Creo que hasta me da un poco de vergüenza atreverme a hacer este post. Yo, la reina de lo complicado, ama y señora del drama, nacida para desestabilizarlo todo. Bueno, supongo que será por eso por lo que soy tan capaz de apreciar la sencillez como lo que es, una virtud absolutamente maravillosa.

Hablo de personas sencillas, de planes sencillos, de momentos sencillos. Hablo de instantes, de segundos, de estados mentales. Hablo de sensaciones, de comportamientos, de formas de proceder. Hablo de esa paz que algunas personas son capaces de darte, de lo bonito que es respirar hondo e inundarse de uno mismo, de cerrar los ojos y disfrutar del silencio.

Las personas sencillas, que no simples, nos dan calma, nos aportan equilibrio, nos enseñan a disfrutar de la vida de otro modo, nos hacen ver que no hace falta más de la cuenta para que sea suficiente, nos permiten apreciar los pequeños detalles, las cosas del día a día que tanta importancia tienen y tan poco valoramos.

La sencillez no hay que confundirla con vacío, con silencio, con simpleza. La sencillez hay que saber apreciarla como modo de vida, tanto en lo bueno como en la malo, no hay que dramatizar los malos momentos, igual que no hay que elevar a la máxima potencia las pequeñas alegrías, hay que aprender a gestionar cada cosa en su justa medida. Qué gracia me hace escribir estas cosas, porque luego soy absoluta y completamente incapaz de llevarlas a cabo, pero estoy en ello y es lo que cuenta.

Por unas cosas u otras últimamente han llegado a mi vida cantidades ingentes de sencillez y he aprendido a valorarlas, dentro de la vorágine de sentimientos y emociones que me han embargado siempre, he aprendido (o estoy aprendiendo) a darle cabida a la calma, a la paz, al silencio.

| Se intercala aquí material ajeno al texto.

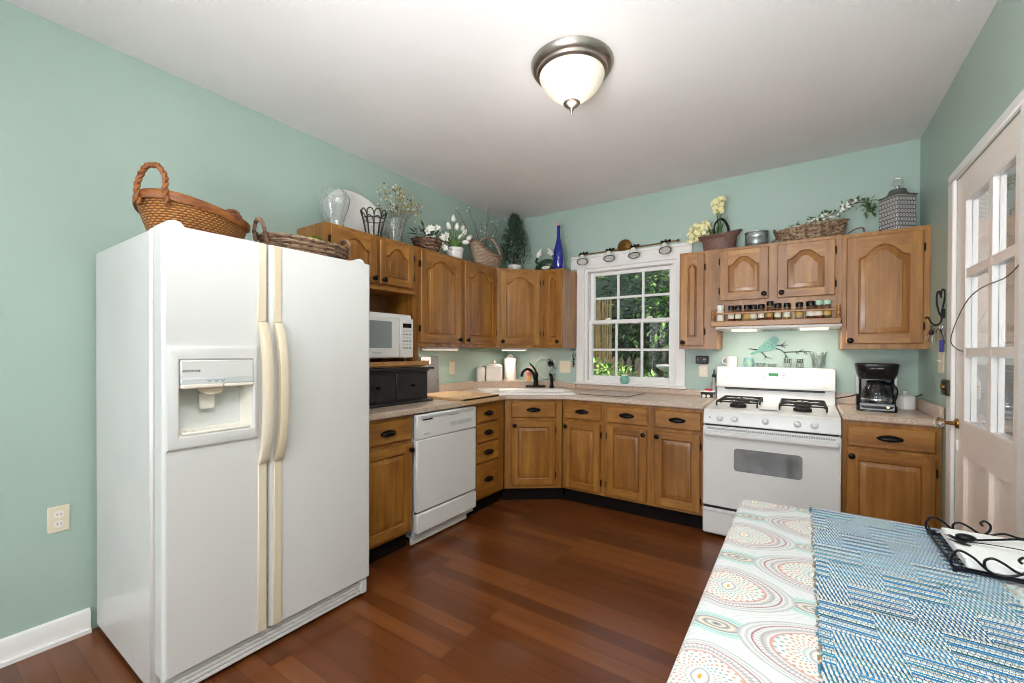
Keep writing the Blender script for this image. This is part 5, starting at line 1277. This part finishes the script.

Desde hace muy pocos meses ha llegado una persona a mi vida que a mis ojos es la sencillez personificada, es feliz con poco, no necesita casi nada y es tanto lo que transmite sin apenas hablar que a mí hasta me da miedo. Su forma de escucharme, de quitarle importancias a las cosas que me hacen daño, de bajarme a la tierra cuando mi cabeza se está yendo por derroteros que no son, su forma de mirarme y de pedirme sin hablar que me relaje y disfrute del tiempo, sin más, sin adornos, sin risas, sin lágrimas, solamente estando.

Qué necesarias son las personas así y qué poco las sabemos valorar.

Además de la llegada de esta persona a mi vida, el año pasado acudí semanalmente a unas clases de arte dramático muy distintas a todo lo que había probado hasta la fecha. Eran clases más bien de conocimiento de uno mismo, tanto corpórea como mentalmente. Cada día hacíamos ejercicios de encontrar nuestro centro, de callar nuestros pensamientos, de bucear en nuestra mente, de escucharnos, de mirarnos con lupa, de revivir los momentos más felices de nuestra vida y los más tristes también.

No sabéis cuantísimo aprendí de misma, no tenía ni idea de todo lo que tengo guardadito dentro. En un ejercicio de introspección nos pedían que encontráramos qué muñeco de Inside Out (la película: ira, miedo, alegría, tristeza o asco) teníamos ese día controlando nuestras emociones. Soy una chica empapada de alegría hasta las trancas, llena de miedos que no reconoce e incapaz de controlar mi tristeza cuando aparece. Sin embargo, me encontré con la ira. Al despojarme de todo y quedarme desnuda, frente a un espejo imaginario, encontré la ira, en el centro de mi ser. No sé muy bien por qué, no sé que significa, sólo sé que no tengo ni idea de quién soy y no sabéis lo apasionante que es descubrirse a uno mismo.

Si tenéis la suerte de contar con personas sencillas, que lleven una vida sencilla, que sepan querer sencillo, apreciadlas, queredlas, cuidadlas y aprended muchísimo de ellas. No sabéis el regalo que son.

Si no tenéis esa suerte, tratad de llenar de sencillez vuestras vidas, quitad lo superfluo, buscad la paz, inundaos de vuestra esencia. Haced ejercicios de respiración aunque sea un par de veces por semanas, parad en seco y sacad tiempo para escucharos y sentiros. Dedicaos tiempo, es el mejor regalo que os podéis hacer.